While "Polk Salad Annie" reached the coveted top ten/hit single status for Tony Joe White in 1969, it's the country funk pearl "Willie and Laura Mae Jones" from the same album (Black and White, Monument Records) that makes a deeper impression. With its inspired chorus ("the cotton was high and the corn was growin' fine/but that was another place and another time"), the song details an integrated farming community that survived via plain old cooperation in a turbulent era for race relations--have we ever had an easy one?--as Martin Luther King, Jr. had been assassinated only the previous year.
We worked in the fields together and we learned to count on each other
When you live off the land, you don't have time to think about another man's color
"Willie and Laura Mae Jones" reeled in an array of cover versions from Dusty Springfield to Mel Torme to Brook Benton (who would later score big with White's "Rainy Night In Georgia"). But it's intrigued me for a long time that virtually every take on the song brings an altruistic view to this difficult section of American History, with the exception being White's unflinching recording. For by the time the narrator in the original tale runs into Willie many years later--both characters and their kin moved elsewhere when the land was exhausted--and asks him to bring Laura Mae and their children over for supper, the reply is disappointing:
He shook his head real slow, with eyes so kind
This is another place and another time
Something has happened and a human connection has been ravaged, although the phrase "with eyes so kind" suggests that Willie wasn't bitter when he turned down the offer for a chance to catch up with his old friend. Are the men now in a different geographical area where tolerance between races is nonexistent? Has white entitlement reared its ugly head or has a new surge of black pride changed Willie's tune? It's something I've only seen Tony Joe White (1943-2018) mention once in an interview, where he gave the impression that he was trying to truthfully depict a situation rather than being blindly hopeful about it.

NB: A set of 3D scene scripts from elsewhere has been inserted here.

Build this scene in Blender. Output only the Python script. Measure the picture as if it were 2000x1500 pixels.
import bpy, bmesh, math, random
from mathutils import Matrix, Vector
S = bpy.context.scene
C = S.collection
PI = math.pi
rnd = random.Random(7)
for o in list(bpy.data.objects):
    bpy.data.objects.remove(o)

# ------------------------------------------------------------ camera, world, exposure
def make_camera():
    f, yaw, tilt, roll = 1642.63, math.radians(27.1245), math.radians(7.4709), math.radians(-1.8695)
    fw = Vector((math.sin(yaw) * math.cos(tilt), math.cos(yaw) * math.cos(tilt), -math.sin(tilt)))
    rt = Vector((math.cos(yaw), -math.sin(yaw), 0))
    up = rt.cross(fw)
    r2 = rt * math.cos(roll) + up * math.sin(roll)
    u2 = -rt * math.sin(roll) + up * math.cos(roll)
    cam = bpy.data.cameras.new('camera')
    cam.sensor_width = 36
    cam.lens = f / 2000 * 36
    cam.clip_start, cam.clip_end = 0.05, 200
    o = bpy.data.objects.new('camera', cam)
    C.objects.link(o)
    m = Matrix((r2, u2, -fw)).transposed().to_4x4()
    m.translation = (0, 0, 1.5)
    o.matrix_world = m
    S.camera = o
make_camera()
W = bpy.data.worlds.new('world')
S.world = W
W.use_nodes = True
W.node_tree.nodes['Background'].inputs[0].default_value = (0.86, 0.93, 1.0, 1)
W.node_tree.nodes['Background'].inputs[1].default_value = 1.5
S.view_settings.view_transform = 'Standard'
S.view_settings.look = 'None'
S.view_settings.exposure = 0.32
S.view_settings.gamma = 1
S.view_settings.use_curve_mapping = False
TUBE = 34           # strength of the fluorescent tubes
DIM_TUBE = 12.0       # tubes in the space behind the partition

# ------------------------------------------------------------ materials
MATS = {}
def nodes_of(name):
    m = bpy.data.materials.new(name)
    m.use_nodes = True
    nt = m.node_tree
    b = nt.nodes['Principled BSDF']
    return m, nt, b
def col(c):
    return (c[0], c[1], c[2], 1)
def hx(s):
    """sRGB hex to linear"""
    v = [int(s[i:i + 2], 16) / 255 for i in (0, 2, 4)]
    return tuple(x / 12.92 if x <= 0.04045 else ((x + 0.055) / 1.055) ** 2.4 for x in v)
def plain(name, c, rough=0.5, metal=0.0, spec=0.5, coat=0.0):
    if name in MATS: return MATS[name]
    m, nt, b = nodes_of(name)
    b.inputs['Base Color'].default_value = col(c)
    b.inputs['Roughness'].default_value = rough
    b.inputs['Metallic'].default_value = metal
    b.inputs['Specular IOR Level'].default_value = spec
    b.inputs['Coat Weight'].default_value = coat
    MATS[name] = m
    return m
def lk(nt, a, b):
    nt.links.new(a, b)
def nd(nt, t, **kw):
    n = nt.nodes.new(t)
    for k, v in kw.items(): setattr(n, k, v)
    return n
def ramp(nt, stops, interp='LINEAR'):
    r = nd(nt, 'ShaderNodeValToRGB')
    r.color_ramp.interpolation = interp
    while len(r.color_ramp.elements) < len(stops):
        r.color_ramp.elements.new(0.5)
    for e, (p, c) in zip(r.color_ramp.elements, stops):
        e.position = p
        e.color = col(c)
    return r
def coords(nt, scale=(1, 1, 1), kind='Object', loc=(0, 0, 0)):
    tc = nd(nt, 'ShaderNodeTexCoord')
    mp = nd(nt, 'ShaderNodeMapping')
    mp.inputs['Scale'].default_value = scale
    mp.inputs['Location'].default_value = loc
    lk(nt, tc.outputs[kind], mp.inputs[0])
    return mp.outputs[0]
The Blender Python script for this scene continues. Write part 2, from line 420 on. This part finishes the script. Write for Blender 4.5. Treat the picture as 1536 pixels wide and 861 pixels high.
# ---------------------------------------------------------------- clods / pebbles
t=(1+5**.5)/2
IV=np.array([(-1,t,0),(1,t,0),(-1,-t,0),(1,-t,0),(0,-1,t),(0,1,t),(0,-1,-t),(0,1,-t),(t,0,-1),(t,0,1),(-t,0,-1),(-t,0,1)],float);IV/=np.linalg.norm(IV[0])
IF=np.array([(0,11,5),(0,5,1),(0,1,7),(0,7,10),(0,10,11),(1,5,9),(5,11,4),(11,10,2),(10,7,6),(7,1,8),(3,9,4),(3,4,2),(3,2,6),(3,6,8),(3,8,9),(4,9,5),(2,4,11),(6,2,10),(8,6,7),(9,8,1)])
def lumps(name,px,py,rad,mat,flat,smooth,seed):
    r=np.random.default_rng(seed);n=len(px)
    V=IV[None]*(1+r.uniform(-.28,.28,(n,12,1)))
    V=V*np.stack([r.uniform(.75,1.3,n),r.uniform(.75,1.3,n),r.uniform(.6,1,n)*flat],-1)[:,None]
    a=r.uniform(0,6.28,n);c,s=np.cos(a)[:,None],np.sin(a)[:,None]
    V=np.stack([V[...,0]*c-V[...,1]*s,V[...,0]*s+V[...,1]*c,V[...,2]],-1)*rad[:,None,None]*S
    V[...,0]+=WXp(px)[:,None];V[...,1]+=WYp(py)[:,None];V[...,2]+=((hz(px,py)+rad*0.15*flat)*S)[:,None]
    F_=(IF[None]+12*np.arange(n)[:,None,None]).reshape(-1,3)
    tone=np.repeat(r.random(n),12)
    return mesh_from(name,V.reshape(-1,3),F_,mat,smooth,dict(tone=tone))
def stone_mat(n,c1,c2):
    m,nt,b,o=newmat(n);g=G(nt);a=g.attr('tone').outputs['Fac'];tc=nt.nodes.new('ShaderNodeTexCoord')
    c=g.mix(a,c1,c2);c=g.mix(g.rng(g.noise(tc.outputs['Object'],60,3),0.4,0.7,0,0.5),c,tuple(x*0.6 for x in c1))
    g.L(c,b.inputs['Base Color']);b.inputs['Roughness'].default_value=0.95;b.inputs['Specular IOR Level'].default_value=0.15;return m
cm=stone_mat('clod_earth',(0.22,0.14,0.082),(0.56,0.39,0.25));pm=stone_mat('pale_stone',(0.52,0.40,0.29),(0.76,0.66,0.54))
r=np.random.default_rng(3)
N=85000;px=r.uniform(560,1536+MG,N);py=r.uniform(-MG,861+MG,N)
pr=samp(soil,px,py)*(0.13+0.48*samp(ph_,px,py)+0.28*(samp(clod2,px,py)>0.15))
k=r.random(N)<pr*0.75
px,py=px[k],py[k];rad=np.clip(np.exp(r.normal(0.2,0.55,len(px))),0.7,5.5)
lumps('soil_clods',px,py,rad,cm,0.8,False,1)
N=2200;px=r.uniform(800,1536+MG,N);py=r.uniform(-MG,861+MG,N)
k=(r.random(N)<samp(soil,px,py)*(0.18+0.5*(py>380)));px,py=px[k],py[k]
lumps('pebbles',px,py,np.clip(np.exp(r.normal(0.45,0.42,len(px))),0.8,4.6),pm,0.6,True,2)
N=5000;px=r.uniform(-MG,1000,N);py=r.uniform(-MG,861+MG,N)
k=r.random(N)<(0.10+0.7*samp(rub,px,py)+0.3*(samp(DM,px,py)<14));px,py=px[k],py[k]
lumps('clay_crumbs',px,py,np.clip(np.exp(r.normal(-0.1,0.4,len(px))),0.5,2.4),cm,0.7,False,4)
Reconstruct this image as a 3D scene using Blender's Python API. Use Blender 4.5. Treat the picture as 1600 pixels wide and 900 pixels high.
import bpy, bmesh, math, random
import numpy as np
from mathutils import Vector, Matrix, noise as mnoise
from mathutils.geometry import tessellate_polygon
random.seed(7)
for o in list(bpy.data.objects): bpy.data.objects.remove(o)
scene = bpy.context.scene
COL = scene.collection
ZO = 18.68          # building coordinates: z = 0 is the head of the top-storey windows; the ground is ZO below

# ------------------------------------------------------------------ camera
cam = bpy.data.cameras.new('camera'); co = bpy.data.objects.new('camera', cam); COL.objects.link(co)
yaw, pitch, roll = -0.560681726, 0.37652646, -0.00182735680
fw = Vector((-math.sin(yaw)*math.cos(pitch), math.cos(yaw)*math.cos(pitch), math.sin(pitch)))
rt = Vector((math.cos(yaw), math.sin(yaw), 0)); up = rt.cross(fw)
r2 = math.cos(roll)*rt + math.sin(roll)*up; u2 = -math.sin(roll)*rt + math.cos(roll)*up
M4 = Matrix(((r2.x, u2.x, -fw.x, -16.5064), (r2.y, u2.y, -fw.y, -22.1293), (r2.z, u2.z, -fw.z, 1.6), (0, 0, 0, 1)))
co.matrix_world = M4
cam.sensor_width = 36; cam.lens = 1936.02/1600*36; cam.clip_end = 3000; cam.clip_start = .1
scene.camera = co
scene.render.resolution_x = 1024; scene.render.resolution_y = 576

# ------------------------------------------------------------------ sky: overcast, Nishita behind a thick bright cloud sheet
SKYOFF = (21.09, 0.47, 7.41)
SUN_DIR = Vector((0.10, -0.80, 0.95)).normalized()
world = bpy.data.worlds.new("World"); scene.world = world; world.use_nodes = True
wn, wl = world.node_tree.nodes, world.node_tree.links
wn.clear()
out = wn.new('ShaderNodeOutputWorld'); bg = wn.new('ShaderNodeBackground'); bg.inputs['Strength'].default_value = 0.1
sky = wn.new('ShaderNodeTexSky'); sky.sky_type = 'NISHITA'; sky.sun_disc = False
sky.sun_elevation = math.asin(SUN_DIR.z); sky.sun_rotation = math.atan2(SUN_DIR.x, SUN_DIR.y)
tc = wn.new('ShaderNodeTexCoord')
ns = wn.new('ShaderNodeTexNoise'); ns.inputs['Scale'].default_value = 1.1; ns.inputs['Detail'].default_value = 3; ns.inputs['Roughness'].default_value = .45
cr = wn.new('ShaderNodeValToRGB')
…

Complimenting the 1969 Black and White version is an excellent performance White did with two other musicians on TV's "Austin City Limits" in December 1980--the complete lyrics remain intact. It's on the CD or DVD package Live from Austin, TX (New West, 2006).
Ultimately, the mystery isn't in the song itself as much as the way it's interpreted in the other versions. The a cappella group the Persuasions covered "Willie and Laura Mae Jones" on 1977's Chirpin' (Elektra) and rewrote the troublesome verse; they add a phrase saying that Willie was spotted in "the welfare line."
And on what is still the greatest remake, while flawed, Shelby Lynne starts singing the end verse but the track immediately starts fading out. Although her release Just a Little Lovin' (Lost Highway) is the best album I heard in 2008, the edit here is really frustrating, particularly because Lynne and White were friends who played and sang on each other's albums, so she had to have discussed the song with him.
All I can hope for is that Lynne's version will appear in its entirety one day. And despite all my unanswered questions, the rural tale of "Willie and Laura Mae Jones" is a striking, raw, timeless song, still capturing the racial fork in the road America is undecided upon.